As I wrap up, I readily acknowledge that my pre-Constantinian, monastic, Anabaptist thinking is not, and probably will not, be widely accepted or even understood. I have no illusions that this essay will be widely circulated or used as a catalyst for how we who trust, love, and follow Jesus can respond constructively in the days that lie ahead of us for both the Church (meaning “all who follow Jesus, all around the world, yes, we’re the church together” to quote the song) and the country that will almost certainly be contentious. I have written before about my observation that we who identify ourselves as Christians in the US are facing challenges similar to those faced by the Confessing Church in Germany 1934-45. Though singular clarity is likely to elude us, I do believe that those of us whose sole and supreme allegiance is to Jesus are agents of hope in these distressing times. It’s not about an organization or movement as it is an intentional mentality such as Dietrich Bonhoeffer explored in Christ the Center (lectures from 1933 first published in 1960).
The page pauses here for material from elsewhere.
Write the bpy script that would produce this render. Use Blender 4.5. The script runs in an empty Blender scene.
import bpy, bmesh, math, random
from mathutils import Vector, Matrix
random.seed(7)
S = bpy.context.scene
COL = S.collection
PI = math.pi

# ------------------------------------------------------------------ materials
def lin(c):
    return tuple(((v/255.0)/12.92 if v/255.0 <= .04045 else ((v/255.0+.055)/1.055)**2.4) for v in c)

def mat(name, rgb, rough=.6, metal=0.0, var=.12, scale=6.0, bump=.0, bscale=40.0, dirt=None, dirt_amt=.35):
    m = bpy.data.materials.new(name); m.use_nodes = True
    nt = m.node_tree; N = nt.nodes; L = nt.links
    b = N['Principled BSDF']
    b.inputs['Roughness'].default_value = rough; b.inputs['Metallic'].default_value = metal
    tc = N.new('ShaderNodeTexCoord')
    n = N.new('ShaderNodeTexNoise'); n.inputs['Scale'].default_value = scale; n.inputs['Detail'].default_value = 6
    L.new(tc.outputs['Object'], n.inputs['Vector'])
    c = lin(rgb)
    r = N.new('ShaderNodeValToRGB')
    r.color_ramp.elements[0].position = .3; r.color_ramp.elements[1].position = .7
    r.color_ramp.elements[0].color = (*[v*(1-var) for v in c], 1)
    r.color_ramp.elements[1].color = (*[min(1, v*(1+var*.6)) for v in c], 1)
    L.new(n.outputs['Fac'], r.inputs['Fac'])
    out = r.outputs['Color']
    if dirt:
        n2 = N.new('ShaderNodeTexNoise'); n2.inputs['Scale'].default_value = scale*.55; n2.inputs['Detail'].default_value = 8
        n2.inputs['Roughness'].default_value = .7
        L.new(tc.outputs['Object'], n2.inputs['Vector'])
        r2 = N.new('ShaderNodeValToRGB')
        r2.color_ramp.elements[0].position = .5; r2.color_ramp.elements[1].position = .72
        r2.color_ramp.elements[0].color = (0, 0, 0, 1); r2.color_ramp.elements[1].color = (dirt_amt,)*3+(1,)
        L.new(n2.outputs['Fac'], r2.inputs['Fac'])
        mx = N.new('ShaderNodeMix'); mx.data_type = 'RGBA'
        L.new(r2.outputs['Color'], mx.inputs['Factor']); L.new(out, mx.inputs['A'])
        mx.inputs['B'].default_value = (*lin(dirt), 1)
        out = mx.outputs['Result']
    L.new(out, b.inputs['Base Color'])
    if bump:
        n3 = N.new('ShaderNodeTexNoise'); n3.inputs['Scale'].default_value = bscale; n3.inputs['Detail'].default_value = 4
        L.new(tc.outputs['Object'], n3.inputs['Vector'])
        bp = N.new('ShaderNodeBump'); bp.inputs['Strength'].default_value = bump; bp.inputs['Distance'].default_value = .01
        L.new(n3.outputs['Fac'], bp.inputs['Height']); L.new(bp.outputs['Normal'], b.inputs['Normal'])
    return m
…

Our influence as disciples of Jesus will be by lifestyle of love and moral suasion, not political power or force. 

I believe Ernest W. Shurtleff got it right in this verse of his 1887 hymn Lead on O King Eternal which repudiates popular battle imagery. 
    Lead on, O King eternal, till sin's fierce war shall cease,    
    and holiness shall whisper the sweet amen of peace. 
    For not with swords' loud clashing or roll of stirring drums 
    with deeds of love and mercy the heavenly kingdom comes.